In the style of an ill-tempered homeowners’ association from hell, the mentality of unleashing outlandish behavior modification techniques upon neighbors is a trendy response by those who are indifferent to reason and could very well be the control group for a study mapping the mentality and contrails of conspiracy theorists.
According to Voxcellmatters.com, a tech watchdog website, a private business, 3DprinterOS, has partnered with the labs at Montclaire State University to code an algorithm that identifies Americans using 3D printers in the comfort of their own homes or businesses to build workable parts for firearms. Electronic stalking is the new flavor of the month as the Chinese have unofficially passed the baton of a burgeoning police state.
Simply producing a piece of hardware via a digital device connected online apparently lacks any level of discretion, and could be recorded within the database hosted by the two parties. Ironically, how the hijacked data is extrapolated by 3DprinterOS and Montclaire State is a little/big dirty secret. Attorneys on both sides of the ideological spectrum are on full salivation watch, as the interpretation of the First and Second Amendments will withstand another arduous test from extremists.
While the goal of the partnership between 3DprinterOS and Montclaire State is not as nefarious as global financial institutions, including major credit companies and banks following protocol to flag consumers purchasing guns and ammunition and selling to the highest bidder, the venture in a concerted attempt to regulate privately through shame and unofficial methods threatens the foreseeable future of basic rights and the trajectory for-profit organizations engaging in furthering self-defense technology.
As privacy hangs in the balance for law-abiding citizens obtrusively crowded by the expanse and the borders of anti-gun blue states, the legacy process of constructing firearms is fast becoming a victim of weaponized efforts by the digital realm to ultimately eliminate the gun marketplace at a foundational level. While overengineering is a viable culprit for simple solutions perverted and undermined by the unsubstantiated and the unproven leaves a wealth of data that could be a detriment to citizens through the will of governmental alphabet agencies illegally anointed by liberal elected officials to suppress Constitutional rights.
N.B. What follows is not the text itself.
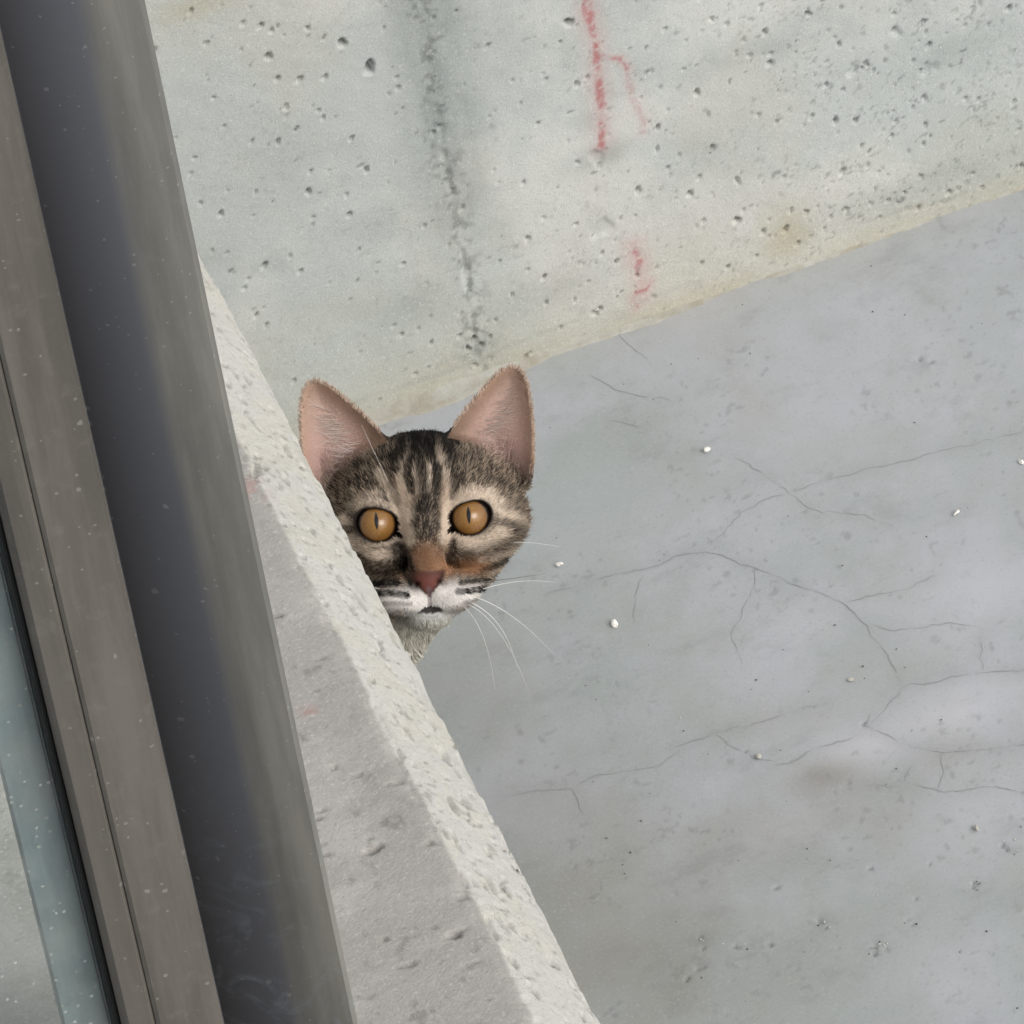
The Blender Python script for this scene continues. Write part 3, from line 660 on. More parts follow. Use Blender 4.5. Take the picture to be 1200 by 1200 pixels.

A certain percentage of researchers now claim that artificial intelligence can predict criminal acts apparently derived from evaluating a multitude of variables, a horrific narrative out of Phillip K. Dick’s futuristic dystopian novel “Minority Report”. The collaboration between 3DprinterOS and Montclaire State only perpetuates this potential nightmare, as the unethical sharing of information of 3-D printed gun parts through the appetites of a questionable moral compass for the sole purpose of outing a “detractor”, is a microcosm of a society based on groupthink and not ingenuity.